Il Delitto Matteotti (1956) di Nelo Risi è un cortometraggio di rara bellezza capace di unire l’esperienza letteraria del poeta, la lezione del pedinamento neorealista di Zavattini, l’impegno civile, per dipanare l’intricata matassa di quei tristi giorni di primavera del 1924. L’opera di Nelo Risi è un piccolo capolavoro capace di unire – attraverso una sintesi rigorosa – linguaggi diversi, immagini d’archivio, foto d’epoca e riprese appositamente effettuate. I luoghi sono illustrati, non come spazi in cui si verificarono i fatti, ma come ambienti abitati dalla presenza invisibile dei protagonisti, immersi in un silenzio parlante che funge sia da commento alla narrazione sia da spazio di riflessione per lo spettatore.
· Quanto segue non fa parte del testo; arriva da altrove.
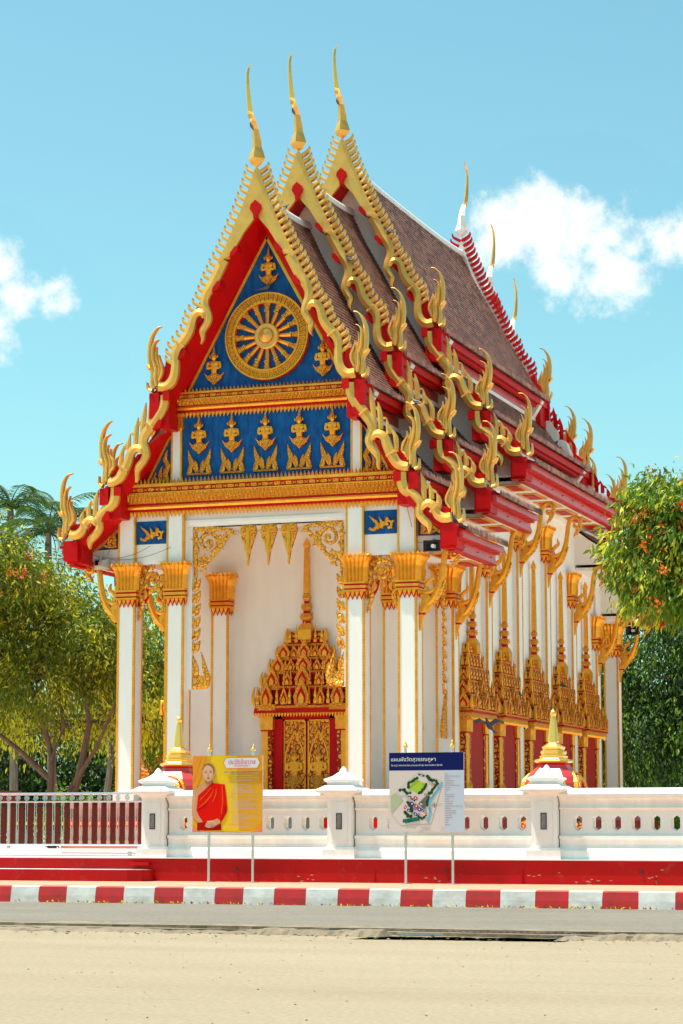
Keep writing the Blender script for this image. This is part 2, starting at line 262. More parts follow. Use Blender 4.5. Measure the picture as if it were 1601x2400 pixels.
def ground_mat(name,c1,c2,c3,s1,s2,bump,bs,rough=.9,stretch=(1,1,1),speck=None,fine=None):
    m=bpy.data.materials.new(name); m.use_nodes=True; t=m.node_tree; n=t.nodes; l=t.links; b=n['Principled BSDF']; b.inputs['Roughness'].default_value=rough; b.inputs['Specular IOR Level'].default_value=.2
    c=n.new('ShaderNodeTexCoord'); mp=n.new('ShaderNodeMapping'); l.new(c.outputs['Object'],mp.inputs[0]); mp.inputs['Scale'].default_value=stretch
    def noise(s,d=8,r=.6):
        x=n.new('ShaderNodeTexNoise'); x.inputs['Scale'].default_value=s; x.inputs['Detail'].default_value=d; x.inputs['Roughness'].default_value=r; l.new(mp.outputs[0],x.inputs[0]); return x.outputs[0]
    def mix(f,a,b_,lo,hi):
        r=n.new('ShaderNodeMapRange'); l.new(f,r.inputs[0]); r.inputs[1].default_value=lo; r.inputs[2].default_value=hi
        x=n.new('ShaderNodeMix'); x.data_type='RGBA'; l.new(r.outputs[0],x.inputs[0])
        for k,v in ((6,a),(7,b_)):
            if isinstance(v,tuple): x.inputs[k].default_value=(*v,1)
            else: l.new(v,x.inputs[k])
        return x.outputs[2]
    o=mix(noise(s1),c1,c2,.35,.65); o=mix(noise(s2,6,.7),o,c3,.58,.78)
    if speck:
        x=n.new('ShaderNodeTexVoronoi'); x.inputs['Scale'].default_value=speck[0]; l.new(mp.outputs[0],x.inputs[0]); o=mix(x.outputs['Distance'],speck[1],o,.05,.12)
    if fine:
        x=n.new('ShaderNodeTexNoise'); x.inputs['Scale'].default_value=fine[0]; x.inputs['Detail'].default_value=3; l.new(c.outputs['Object'],x.inputs[0])
        r=n.new('ShaderNodeMapRange'); l.new(x.outputs[0],r.inputs[0]); r.inputs[1].default_value=.3; r.inputs[2].default_value=.7; r.inputs[3].default_value=1-fine[1]; r.inputs[4].default_value=1+fine[1]
        y=n.new('ShaderNodeVectorMath'); y.operation='SCALE'; l.new(o,y.inputs[0]); l.new(r.outputs[0],y.inputs['Scale']); o=y.outputs[0]
    l.new(o,b.inputs['Base Color'])
    bp=n.new('ShaderNodeBump'); bp.inputs['Strength'].default_value=bump; bp.inputs['Distance'].default_value=.05; l.new(noise(bs,8,.7),bp.inputs['Height']); l.new(bp.outputs[0],b.inputs['Normal'])
    MATS[name]=m
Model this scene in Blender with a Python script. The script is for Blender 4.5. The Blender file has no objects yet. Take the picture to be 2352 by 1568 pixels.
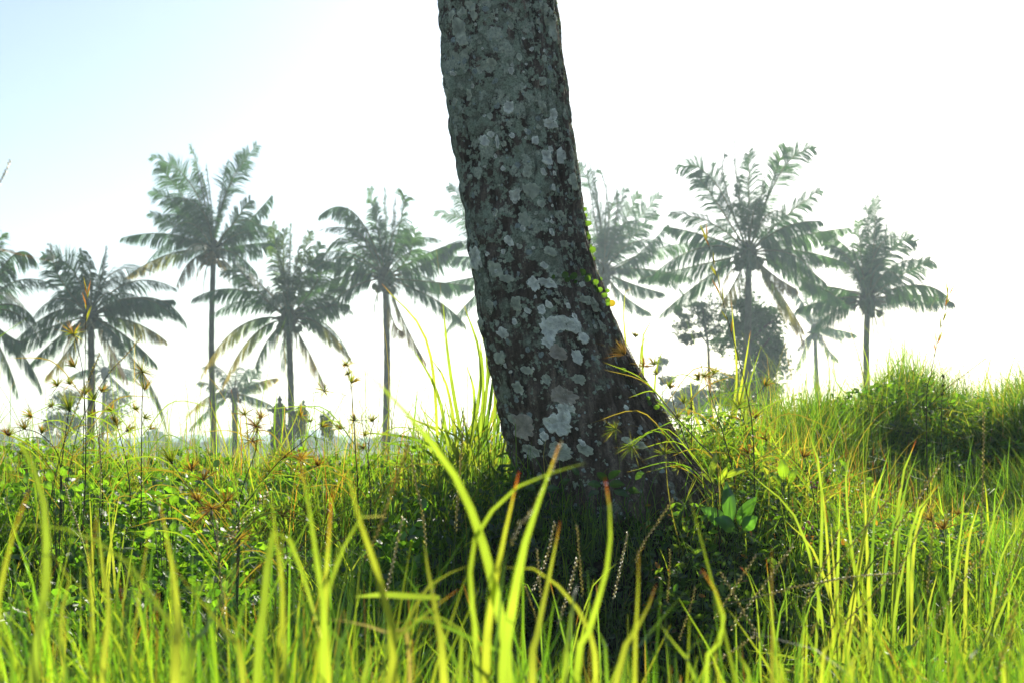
import bpy, math, random
import numpy as np
from mathutils import Vector, Matrix

random.seed(7)
rng = np.random.default_rng(7)
C = bpy.context.scene.collection
SC = bpy.context.scene
R = math.radians

# ---------------------------------------------------------------- camera
CAMZ = 0.75
PITCH = R(4.1)
FPX = 3267.0
cam_d = bpy.data.cameras.new('camera')
cam_d.lens = 50; cam_d.sensor_width = 36
cam_d.clip_start = 0.05; cam_d.clip_end = 5000
cam_d.dof.use_dof = True; cam_d.dof.focus_distance = 4.35; cam_d.dof.aperture_fstop = 8.0
cam = bpy.data.objects.new('camera', cam_d); C.objects.link(cam)
cam.location = (0, 0, CAMZ); cam.rotation_euler = (math.pi/2 + PITCH, 0, 0)
SC.camera = cam

# ---------------------------------------------------------------- world, sun, exposure
SUN_EL, SUN_AZ = R(26.5), R(19.0)          # azimuth from +Y (view direction) towards +X
world = bpy.data.worlds.new('World'); SC.world = world; world.use_nodes = True
nt = world.node_tree; nt.nodes.clear()
sky = nt.nodes.new('ShaderNodeTexSky'); sky.sky_type = 'NISHITA'; sky.sun_disc = False
sky.sun_elevation = SUN_EL; sky.sun_rotation = SUN_AZ
sky.altitude = 0; sky.air_density = 1.0; sky.dust_density = 0.8; sky.ozone_density = 1.2
bg = nt.nodes.new('ShaderNodeBackground'); bg.inputs['Strength'].default_value = 0.078
wo = nt.nodes.new('ShaderNodeOutputWorld')
nt.links.new(sky.outputs[0], bg.inputs[0]); nt.links.new(bg.outputs[0], wo.inputs[0])
sd = bpy.data.lights.new('sun', 'SUN'); sd.energy = 5.0; sd.angle = R(0.5); sd.color = (1.0, 0.93, 0.80)
sun = bpy.data.objects.new('sun', sd); C.objects.link(sun)
sdir = Vector((math.sin(SUN_AZ)*math.cos(SUN_EL), math.cos(SUN_AZ)*math.cos(SUN_EL), math.sin(SUN_EL)))
sun.rotation_euler = sdir.to_track_quat('Z', 'Y').to_euler(); sun.location = (5, 10, 12)
SC.view_settings.view_transform = 'Standard'; SC.view_settings.look = 'None'
SC.view_settings.gamma = 1.0; SC.view_settings.use_curve_mapping = False
SC.view_settings.exposure = 0.95
SC.render.engine = 'CYCLES'
cy = SC.cycles
cy.use_denoising = True
try: cy.denoiser = 'OPENIMAGEDENOISE'
except Exception: pass
cy.max_bounces = 8; cy.transmission_bounces = 6; cy.diffuse_bounces = 4; cy.glossy_bounces = 2
cy.transparent_max_bounces = 8; cy.volume_bounces = 1
cy.caustics_reflective = False; cy.caustics_refractive = False
cy.sample_clamp_indirect = 6.0
SC.render.film_transparent = False

# ---------------------------------------------------------------- helpers
CP, SP = math.cos(PITCH), math.sin(PITCH)
def P(px, py, D):
    """place in the world seen at pixel (px,py) of the 2352x1568 view, D metres ahead"""
    u = (px - 1176)/FPX; v = (784 - py)/FPX
    t = D/(CP - v*SP)
    return Vector((u*t, D, CAMZ + (SP + v*CP)*t))

def hsh(ix, iy, iz, s):
    h = (ix.astype(np.int64)*73856093) ^ (iy.astype(np.int64)*19349663) ^ (iz.astype(np.int64)*83492791) ^ (s*2654435761)
    h = (h ^ (h >> 13)) * 1274126177 & 0x7fffffff
    h = (h ^ (h >> 16)) & 0xffff
    return h/65535.0
def vn(x, y, z, s=0):
    x, y, z = np.broadcast_arrays(np.asarray(x, float), np.asarray(y, float), np.asarray(z, float))
    ix, iy, iz = np.floor(x), np.floor(y), np.floor(z)
    fx, fy, fz = x-ix, y-iy, z-iz
    fx, fy, fz = fx*fx*(3-2*fx), fy*fy*(3-2*fy), fz*fz*(3-2*fz)
    r = 0
    for a in (0, 1):
        for b in (0, 1):
            for c in (0, 1):
                w = (fx if a else 1-fx)*(fy if b else 1-fy)*(fz if c else 1-fz)
                r = r + w*hsh(ix+a, iy+b, iz+c, s)
    return r*2-1
def fbm(x, y, z, s=0, o=4):
    r, a = 0, 1.0
    for k in range(o):
        r = r + a*vn(x, y, z, s+k*17); x, y, z = x*2.03, y*2.03, z*2.03; a *= .5
    return r

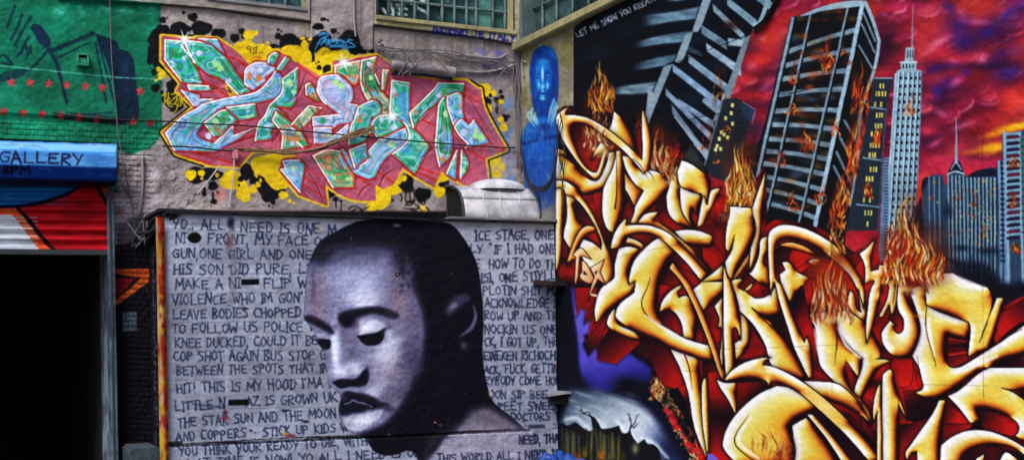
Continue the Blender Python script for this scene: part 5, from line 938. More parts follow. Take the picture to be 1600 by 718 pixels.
    text(C,'NEED, THAT',(811,694),(882,690),14,INK,2.5,96,.93,.08); text(C,'THIS WORLD ALL I NEED IS',(683,722),(876,714),13,INK,2.3,97,.85,.08)
    mottle(C,.09,3,3,805,2,(C.id==1).astype(np.float32))
    mottle(C,.07,7,4,801,3); mottle(C,.08,60,40,802,4)
    return C
# ============================================================ GEOMETRY HELPERS
YB, XR, YF, XL = 9.0, 4.136, 8.38, 1.327       # back wall, right wall, front of the lettered box, its left side
def ray(px, py):
    return _f + RT*((px-800)/FPX) + UP*((HOR-py)/FPX)
def W(px, py, y=None, x=None, off=0):
    """the point of a wall (plane y=... or x=...) that was measured at this place of the photograph"""
    d = ray(px,py); t = (y-off)/d.y if y is not None else (x-off)/d.x
    return EYE + d*t
def lin(c): 
    c = np.asarray(c, np.float32); return np.where(c <= .04045, c/12.92, ((c+.055)/1.055)**2.4)
def lc(h, k=1.): return tuple(float(v)*k for v in lin(hexc(h)))+(1.,)
def link(o, parent=None):
    scene.collection.objects.link(o)
    if parent is not None: o.parent = parent; o.matrix_parent_inverse = parent.matrix_world.inverted() if parent.type != 'EMPTY' else Matrix.Translation(-parent.location)
    return o
def tag(o, label=None, cat=None, group=None, kind=None):
    if label: o['label'] = label
    if cat: o['category'] = cat
    if group: o['group'] = group
    if kind: o['kind'] = kind
    return o
def empty(name, loc, label, cat, group=None):
    o = bpy.data.objects.new(name, None); o.location = loc; scene.collection.objects.link(o); return tag(o,label,cat,group)
def mat(name, col, rough=.7, metal=0., var=.12, scale=12., bump=.15, bscale=90., attr=False, spec=.3, dirt=None, dscale=5.):
    m = bpy.data.materials.new(name); m.use_nodes = True; n = m.node_tree; L = n.links; b = n.nodes['Principled BSDF']
    b.inputs['Roughness'].default_value = rough; b.inputs['Metallic'].default_value = metal; b.inputs['Specular IOR Level'].default_value = spec
    tc = n.nodes.new('ShaderNodeTexCoord'); no = n.nodes.new('ShaderNodeTexNoise'); no.inputs['Scale'].default_value = scale; no.inputs['Detail'].default_value = 8
    L.new(tc.outputs['Object'], no.inputs['Vector'])
    rp = n.nodes.new('ShaderNodeMapRange'); rp.inputs['From Min'].default_value = .3; rp.inputs['From Max'].default_value = .7; rp.inputs['To Min'].default_value = 1-var; rp.inputs['To Max'].default_value = 1+var
    L.new(no.outputs['Fac'], rp.inputs['Value'])
    mx = n.nodes.new('ShaderNodeVectorMath'); mx.operation = 'SCALE'; L.new(rp.outputs[0], mx.inputs['Scale'])
    if attr:
        at = n.nodes.new('ShaderNodeAttribute'); at.attribute_name = 'paint'; L.new(at.outputs['Color'], mx.inputs[0])
    elif dirt:
        n2 = n.nodes.new('ShaderNodeTexNoise'); n2.inputs['Scale'].default_value = dscale; n2.inputs['Detail'].default_value = 10; n2.inputs['Roughness'].default_value = .65; L.new(tc.outputs['Object'], n2.inputs['Vector'])
        cr = n.nodes.new('ShaderNodeValToRGB'); cr.color_ramp.elements[0].position = .42; cr.color_ramp.elements[1].position = .6
        cr.color_ramp.elements[0].color = lc(col); cr.color_ramp.elements[1].color = lc(dirt); L.new(n2.outputs['Fac'], cr.inputs[0]); L.new(cr.outputs[0], mx.inputs[0])
    else: mx.inputs[0].default_value = lc(col)[:3]
    L.new(mx.outputs[0], b.inputs['Base Color'])
    r2 = n.nodes.new('ShaderNodeMapRange'); r2.inputs['To Min'].default_value = max(0,rough-.15); r2.inputs['To Max'].default_value = min(1,rough+.15); L.new(no.outputs['Fac'], r2.inputs['Value']); L.new(r2.outputs[0], b.inputs['Roughness'])
    if bump:
        nb = n.nodes.new('ShaderNodeTexNoise'); nb.inputs['Scale'].default_value = bscale; nb.inputs['Detail'].default_value = 6; L.new(tc.outputs['Object'], nb.inputs['Vector'])
        bm = n.nodes.new('ShaderNodeBump'); bm.inputs['Strength'].default_value = bump; bm.inputs['Distance'].default_value = .01; L.new(nb.outputs['Fac'], bm.inputs['Height']); L.new(bm.outputs[0], b.inputs['Normal'])
    return m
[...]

Il corto è composto da una serie di non-luoghi altrettanto rappresentativi e simbolici: il lungo Tevere Arnaldo Da Brescia, popolato da una folla immensa in processione che rende omaggio a Matteotti sul luogo del rapimento, trasformando quel tratto di strada sterrata e polverosa in un mausoleo della democrazia; il presunto tragitto della Lancia nella campagna romana lungo la Flaminia e la folle corsa dell’automobile verso un luogo imprecisato: improvvisamente l’auto si ferma dietro a un cespuglio, spegne i fari e lo schermo diventa nero: tre stacchi con il senso dell’avvenuta tragedia; la soggettiva della bara che discende dal treno nella stazione di Fratta Polesine, in cui il movimento della macchina da presa simula la discesa del feretro dal vagone del treno merci e al contempo, il carrello rivolto verso le fronde degli alberi, mostra l’ingresso di Matteotti in un ipotetico paradiso, restituendo allo spettatore il senso di pacificazione e misericordia che le immagini portano con sé.